Before the presidential election, reports began to circulate that the Pentagon was planning to propose a defense spending increase of roughly $450 billion over five years. That’s in addition to the increases in the base budget already laid out in the 2009 Future Years Defense Plan.
The services have been laying the groundwork for the request for several months. Earlier this year, briefing slides showing $60 billion to $80 billion per year in new expenditures started making the rounds inside the Beltway, supported by a public campaign by conservative think tanks and politicians to establish a floor on defense spending at 4 percent of GDP.
As if that’s not bad enough, they are also looking at ways to trap Obama into increasing spending in the military:
The uniformed services are trying to lock in the next administration by creating a political cost for holding the line on defense spending. Conservative groups are hoping to ramp up defense spending as a tool to limit options for a Democratic Congress and president to pass new, and potentially costly, social programs, including health care reform.

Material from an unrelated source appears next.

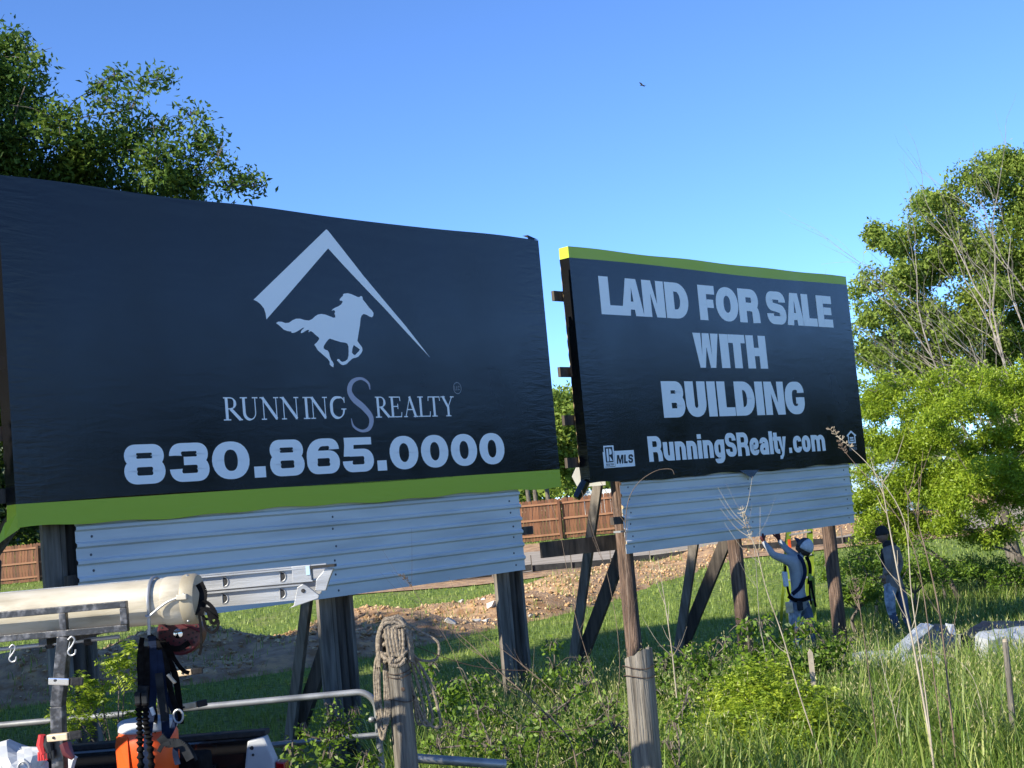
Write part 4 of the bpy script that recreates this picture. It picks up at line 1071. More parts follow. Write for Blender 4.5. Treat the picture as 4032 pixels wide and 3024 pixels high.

They also like the idea of creating an unrealistically high baseline of expectations for defense spending that will allow them to claim President Obama has cut defense spending.
I thought the President was the commander in chief and that this government was by the people, of which the military is part of? It’s time to get our military spending under control. We spend about ten times more than any other military in the world and our economy is in serious trouble. We need to really rethink how we do things instead of throwing away money that can go to much better use.